Eva Kotátková und Jiří Kovanda

04.09.–05.10.2013

Looking at Eva Kotátková’s scenic installations and Jiří Kovanda’s discrete interventions, it might well seem there is a frontal contrast. However, both artists inquire into the methods of forming human beings into subjects, as well as into the „practices of division“ that split us either within ourselves or from the others. The difference between Kotátková’s and Kovanda’s chosen means corresponds to their distinct experiential background both in art and life. In the 1970s, Kovanda’s actions and installations were accomplished within a close circle of intimate friends and outside of any official institutions, and Kovanda himself has always drawn from the pole of individuality and refused to attribute any openly political significance to his activities. On the other hand, Kotátková presents subjectivity as the resultant of the power-lines of social institutions such as school, factory, prison, even language – thus paradoxically confirming that the political execution of power can become something to talk about only once elementary fairness – previously refused to Kovanda – is established.

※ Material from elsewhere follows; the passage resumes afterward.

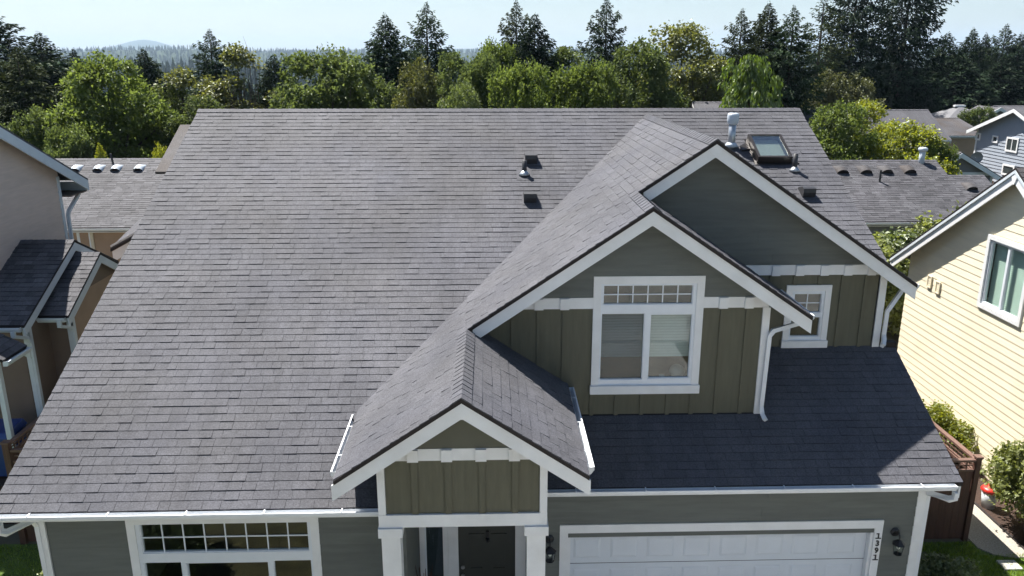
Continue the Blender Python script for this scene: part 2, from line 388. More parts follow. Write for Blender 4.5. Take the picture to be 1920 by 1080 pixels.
def flush(bucket, parent, m=None, name='shingles', stuff=True):
    if not bucket: return None
    V = np.array([p for b in bucket for p in b[0]]); n = len(bucket)
    Fq = (np.array(FACES8)[None]+(np.arange(n)*8)[:, None, None]).reshape(-1, 4)
    o = place(name, V, Fq, m or SH, parent, tint=np.array([[b[1], -6., b[1]-2, b[1]-2] for b in bucket]).ravel())
    if stuff: o['kind'] = 'stuff'
    return o
def roof_courses(parent, O, U, S, N, L, e, trange, keep=None, **k):
    """fills a whole slope; trange(s_mid) -> list of (t0, t1, s_limit)"""
    O, U, S, N = (np.array(x, float) for x in (O, U, S, N)); n = round(L/e); e = L/n; out = []
    for i in range(n):
        for (t0, t1, lim) in trange((i+.5)*e):
            s1 = min((i+1)*e, lim)
            if s1-i*e < .02 or t1-t0 < .02: continue
            course(parent, O, U, S, N, i*e, s1, t0, t1, bucket=out, keep=keep, **k)
    return out
def ridge_caps(parent, p0, p1, na, nb, e=.145, w=.15, m=None, single=True, name='ridge_shingle', lift=.012):
    """bent cap shingles from p0 to p1 (first laid at p0); na/nb: unit vectors down the two slopes"""
    p0, p1, na, nb = (np.array(x, float) for x in (p0, p1, na, nb)); L = np.linalg.norm(p1-p0); t = (p1-p0)/L; n = max(1, round(L/e)); e = L/n
    allb = MB(); tints = []
    up = np.array([0, 0, 1.])
    for i in range(n):
        a, b = p0+t*(i*e-.002), p0+t*min(L, (i+1)*e+.06)
        h0, h1 = lift+.012+random.uniform(-.002, .003), lift+.002
        q = np.array([a+up*h0, a+na*w+up*h0, a+nb*w+up*h0, b+up*h1, b+na*w+up*h1, b+nb*w+up*h1,
                      a+up*(h0-.014), a+na*w+up*(h0-.014), a+nb*w+up*(h0-.014), b+na*w+up*(h1-.012), b+nb*w+up*(h1-.012)])
        fs = [[1, 0, 3, 4], [0, 2, 5, 3], [7, 6, 0, 1], [6, 8, 2, 0], [7, 1, 4, 9], [2, 8, 10, 5]]
        ti = random.gauss(.25, .5)
        if single: place(name, q, fs, m or SH, parent, tint=[ti]*6)
        else: allb.add(q, fs); tints += [ti]*6
    if not single:
        o = place(name+'s', allb.v, allb.f, m or SH, parent, tint=tints); o['kind'] = 'stuff'

def screen_mat():
    m = bpy.data.materials.new('insect_screen'); m.use_nodes = True; N = m.node_tree.nodes; L = m.node_tree.links; b = N['Principled BSDF']
    b.inputs['Base Color'].default_value = (.03, .032, .035, 1); b.inputs['Roughness'].default_value = .7
    t = N.new('ShaderNodeBsdfTransparent'); mx = N.new('ShaderNodeMixShader'); mx.inputs[0].default_value = .14
    L.new(t.outputs[0], mx.inputs[1]); L.new(b.outputs[0], mx.inputs[2]); L.new(mx.outputs[0], N['Material Output'].inputs['Surface']); return m
SCREEN = screen_mat()
# ================================================================ the olive house
MG, XA, ZA = .675, 3.609, 8.223
LZ = lambda x: ZA-MG*(XA-x)
XB, XP = 2.382, -.352; ZB, ZP = LZ(XB), LZ(XP)
YA, YB, YP = 12.72, 11.415, 8.891            # front edges of the three gables
WA, WB, WP, WL, WG = 13.06, 11.8, 9.23, 9.9, 10.967   # front wall planes
XE, XPE, XBE, XAE = -1.95, 1.22, 4.89, 7.16  # eaves of the cross gables
M0 = .49; ZM = lambda y: 3.736+M0*(y-9.485)
XL, XR, YE, YR = -6.585, 7.223, 9.485, 18.85; ZR = ZM(YR)
MGAR = .515; ZG = lambda y: 3.967+MGAR*(y-11.8); YGE = 10.58
H = thing('house', (.3, 14, 0), 'large olive house with grey shingle roof, three stepped front gables and white garage door', 'house')
gn = math.hypot(1, MG); mn = math.hypot(1, M0); gg = math.hypot(1, MGAR)
def slab(name, pts, m=DECK, th=.055, parent=H, off=-.006):
    p = [np.array(q, float)+np.array([0, 0, off]) for q in pts]
    return MB().prism(p, (0, 0, -th)).build(name, m, parent)
# --- main slope
xv = lambda y: XA-(ZA-ZM(y))/MG                                  # valley with the left plane
xrv = lambda y: XA+(ZA-ZM(y))/MG
roof_main = slab('roof', [(XL, YE, ZM(YE)), (-1.40, YE, ZM(YE)), (-1.40, 11.3, ZM(11.3)), (xv(18.4)+.05, 18.4, ZM(18.4)), (xrv(18.4)-.05, 18.4, ZM(18.4)), (xrv(14.0), 14.0, ZM(14.0)), (XR, 14.0, ZM(14.0)), (XR, YR, ZR), (XL, YR, ZR)])
roof_main['label'] = 'broad front slope of grey shingles'
S = np.array([0, 1/mn, M0/mn]); Nn = np.array([0, -M0/mn, 1/mn])
def tr_main(s):
    y = YE+s/mn
    r = [(0, (max(-1.42, xv(y)+.22) if y > 10.9 else -1.42)-XL, 99)]
    if xv(y) > XA-.5: return [(0, XR-XL, 99)]
    if y > 13.2: r.append((max(xrv(y)-.3, XA)-XL, XR-XL, 99))
    return r
main_b = roof_courses(roof_main, (XL, YE, ZM(YE)), (1, 0, 0), S, Nn, (YR-YE)*mn, .1465, tr_main)
# --- the long left plane shared by the three cross gables
cg, sg = 1/gn, MG/gn
roof_left = slab('roof', [(XE, YP, LZ(XE)), (XP, YP, ZP), (XP, YB, ZP), (XB, YB, ZB), (XB, YA, ZB), (XA, YA, ZA), (XA, YE+(ZA-3.736)/M0+.1, ZA), (XE, YE+(LZ(XE)-3.736)/M0+.3, LZ(XE))])
roof_left['label'] = 'left slope shared by the three front gables'
def tr_left(s):
    x = XE+s*cg; yv = YE+(LZ(x)-3.736)/M0+.2
    if x < XP: return [(YP, YB, (XP-XE)/cg), (YB, yv, 99)]
    if x < XB: return [(YB, YA, (XB-XE)/cg), (YA, yv, 99)]
    return [(YA, yv, (XA-XE)/cg)]
left_b = roof_courses(roof_left, (XE, 0, LZ(XE)), (0, 1, 0), (cg, 0, sg), (-sg, 0, cg), (XA-XE)*gn, .1465, tr_left)
# --- right slopes
def right_slope(x0, z0, xe, y0, y1f, lab, e=.1465):
    ze = z0-MG*(xe-x0)
    yv = lambda x: y1f(x)
    r = slab('roof', [(x0, y0, z0), (xe, y0, ze), (xe, yv(xe), ze), (x0, yv(x0), z0)]); r['label'] = lab
    b = roof_courses(r, (xe, 0, ze), (0, 1, 0), (-cg, 0, sg), (sg, 0, cg), (xe-x0)*gn, e, lambda s: [(y0, yv(xe-s*cg)+.05, 99)])
    return r, b, ze
roof_P, P_b, ZPE = right_slope(XP, ZP, XPE, YP, lambda x: WB-.02, 'right slope of the porch gable')
roof_B, B_b, ZBE = right_slope(XB, ZB, XBE, YB, lambda x: WA-.02, 'right slope of the window gable')
roof_A, A_b, ZAE = right_slope(XA, ZA, XAE, YA, lambda x: YE+(ZA-MG*(x-XA)-3.736)/M0+.12, 'right slope of the tallest gable')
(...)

The difference between the two artists is evident even when, beyond the distinction of media between installation and intervention, they both employ almost identical means of expression. Already at Kovanda’s previous exhibition, gallery pedestals were his material, and he employed it sparingly to illustrate the fundamental corporeal qualities of gravity, lability or closeness. However, at the present exhibition, the pedestals represent the institutional support of visibility. The central object of the exposition is a frontally installed panel with two hanging coats whose sleeves move just so slightly. This movement is induced by the two artists, Kovanda and Kotátková, who stand behind the panel and hide their hands in the hanging sleeves. Even though both are doing the same, the action means something else for each of them: Kovanda pursues the project of his previous activities, devoted to the subject of disappearance and the impossibility of contact, whereas Kotátková develops her installations and performances demonstrating the hidden life of things and the silent speech of the disintegrated body. While the title of the exhibition might be interpreted to mean that the „hanging sleeves“ are indentical with the „hidden hands“, the truth is that Kovanda focuses on the hiding of hands, Kotátková on the motion of the hanging sleeves.
This difference – both in externally distinct and in seemingly similar works – constitutes the center of the exhibition: it is the reason that enables us to uncover the otherwise concealed working methods and backgrounds of both artists. A prominent slot among these methods belongs to the very willingness to cooperate: with gratuitous visitors in the case of Kovanda’s activities, with hired actors in Kotátková’s performances, or again with one another, as in this particular exhibition. Whether we start from the pole of individuality, like Kovanda, or from the diametrally opposite pole of society, like Kotátková, it always remains the case that a liberation from ourselves and from the subjectivity prescribed to us by disciplinary societies can be brought about only by a shared effort.